AI Fatigue: Reflections on the Human Side of AI’s Rapid Advancement
A Communications of the ACM article (link) with that title by Victor Dibia, PhD of Microsoft Research summarizes how many people in the field (people whose job it is to keep up with AI research) feel, especially if they are older than 25 (I am, barely). I already reported feeling as overwhelmed as Andrej Karpathy, so it is nice to see the ailment recognized "officially".
AI fatigue, defined as "the collective exhaustion experienced by individuals and organizations in response to the unrelenting pace of artificial intelligence (AI) advancement [...], reflects the mental, emotional, and operational toll of trying to adapt to an unprecedented rate of change that has sustained for a relatively long period (several years) with little/no signs of slowing down."
The Three Firehoses of AI Progess: Papers, Models, and Announcements
Drinking daily from the firehoses used to be exhilarating.

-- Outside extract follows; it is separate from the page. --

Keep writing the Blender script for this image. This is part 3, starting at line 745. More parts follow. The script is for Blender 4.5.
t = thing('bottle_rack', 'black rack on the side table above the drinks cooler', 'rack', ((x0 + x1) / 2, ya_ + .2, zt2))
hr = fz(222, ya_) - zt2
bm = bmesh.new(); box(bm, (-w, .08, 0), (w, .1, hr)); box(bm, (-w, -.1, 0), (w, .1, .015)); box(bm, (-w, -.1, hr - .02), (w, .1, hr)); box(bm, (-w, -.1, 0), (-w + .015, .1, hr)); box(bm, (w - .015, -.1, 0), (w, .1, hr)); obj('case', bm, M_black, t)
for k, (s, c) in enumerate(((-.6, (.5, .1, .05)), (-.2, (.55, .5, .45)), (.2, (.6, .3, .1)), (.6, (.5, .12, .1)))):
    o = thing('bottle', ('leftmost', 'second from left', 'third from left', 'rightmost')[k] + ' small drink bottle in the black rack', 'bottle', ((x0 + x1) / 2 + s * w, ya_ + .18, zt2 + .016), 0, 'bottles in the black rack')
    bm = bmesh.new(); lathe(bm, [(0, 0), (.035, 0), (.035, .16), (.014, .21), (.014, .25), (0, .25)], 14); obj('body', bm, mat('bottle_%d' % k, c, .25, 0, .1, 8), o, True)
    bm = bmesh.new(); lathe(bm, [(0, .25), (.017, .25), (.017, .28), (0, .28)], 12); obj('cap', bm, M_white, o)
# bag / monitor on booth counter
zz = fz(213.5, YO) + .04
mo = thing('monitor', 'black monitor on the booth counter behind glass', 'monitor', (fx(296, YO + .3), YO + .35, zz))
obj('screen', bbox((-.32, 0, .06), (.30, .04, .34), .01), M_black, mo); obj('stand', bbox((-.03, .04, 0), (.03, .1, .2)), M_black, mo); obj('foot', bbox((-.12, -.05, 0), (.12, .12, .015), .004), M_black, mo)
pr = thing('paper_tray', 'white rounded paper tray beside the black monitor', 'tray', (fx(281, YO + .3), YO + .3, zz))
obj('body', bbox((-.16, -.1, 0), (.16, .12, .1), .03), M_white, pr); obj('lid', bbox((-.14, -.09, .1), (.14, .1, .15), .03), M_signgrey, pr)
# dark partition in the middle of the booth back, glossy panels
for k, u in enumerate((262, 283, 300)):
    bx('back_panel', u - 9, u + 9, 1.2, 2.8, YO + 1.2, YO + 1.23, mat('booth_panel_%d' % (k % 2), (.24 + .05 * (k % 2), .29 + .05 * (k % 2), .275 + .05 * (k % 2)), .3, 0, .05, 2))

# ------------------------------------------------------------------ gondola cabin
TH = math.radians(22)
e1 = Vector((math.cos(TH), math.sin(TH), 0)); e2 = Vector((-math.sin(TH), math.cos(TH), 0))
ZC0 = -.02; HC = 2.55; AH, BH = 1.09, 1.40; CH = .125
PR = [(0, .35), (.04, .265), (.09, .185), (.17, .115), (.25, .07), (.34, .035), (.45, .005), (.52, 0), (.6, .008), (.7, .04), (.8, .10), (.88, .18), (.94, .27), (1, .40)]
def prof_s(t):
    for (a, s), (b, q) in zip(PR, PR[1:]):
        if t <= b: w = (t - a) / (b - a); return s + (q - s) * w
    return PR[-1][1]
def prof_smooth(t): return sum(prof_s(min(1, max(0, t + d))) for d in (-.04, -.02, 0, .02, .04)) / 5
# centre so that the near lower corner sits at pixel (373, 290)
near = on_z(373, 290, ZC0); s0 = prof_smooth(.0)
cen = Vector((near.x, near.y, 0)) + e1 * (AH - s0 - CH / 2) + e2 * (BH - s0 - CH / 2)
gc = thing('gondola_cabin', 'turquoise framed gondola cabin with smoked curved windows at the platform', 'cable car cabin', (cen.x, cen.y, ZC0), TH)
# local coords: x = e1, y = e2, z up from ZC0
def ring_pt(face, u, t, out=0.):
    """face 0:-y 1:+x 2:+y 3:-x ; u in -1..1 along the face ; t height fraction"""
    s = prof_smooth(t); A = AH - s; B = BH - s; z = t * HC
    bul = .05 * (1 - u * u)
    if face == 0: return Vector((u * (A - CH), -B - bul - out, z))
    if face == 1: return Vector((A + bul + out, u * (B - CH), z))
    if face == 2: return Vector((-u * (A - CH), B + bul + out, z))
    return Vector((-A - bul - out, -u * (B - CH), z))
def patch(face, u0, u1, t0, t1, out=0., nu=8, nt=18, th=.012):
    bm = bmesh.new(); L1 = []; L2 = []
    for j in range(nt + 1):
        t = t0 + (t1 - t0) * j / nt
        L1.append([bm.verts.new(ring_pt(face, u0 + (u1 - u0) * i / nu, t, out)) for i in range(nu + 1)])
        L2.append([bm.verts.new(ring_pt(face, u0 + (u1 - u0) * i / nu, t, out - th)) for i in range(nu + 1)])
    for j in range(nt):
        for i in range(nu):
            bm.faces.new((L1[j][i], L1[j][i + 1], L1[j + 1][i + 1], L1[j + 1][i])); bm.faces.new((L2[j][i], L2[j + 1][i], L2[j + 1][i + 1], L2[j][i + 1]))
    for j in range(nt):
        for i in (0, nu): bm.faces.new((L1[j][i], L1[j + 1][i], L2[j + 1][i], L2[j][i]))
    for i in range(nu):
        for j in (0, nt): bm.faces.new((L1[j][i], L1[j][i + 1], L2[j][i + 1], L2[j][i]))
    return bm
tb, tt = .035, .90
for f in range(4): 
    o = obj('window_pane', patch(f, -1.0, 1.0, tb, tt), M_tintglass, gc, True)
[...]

With thousands of new AI-related papers on ArXiv every day, new models popping up almost daily, benchmark-palooza and flashy announcement, the shock and awe of AI is taking a toll. The worst impact of all is the mental strain of having to keep up (move up or move on). When you spend that much time and effort keeping up, there is little time left for your own work, research and thoughts.
Unlike AI, humans need time to adapt and assimilate new concepts, ideas, technologies. Imagine how we will feel when AI starts really self-improving.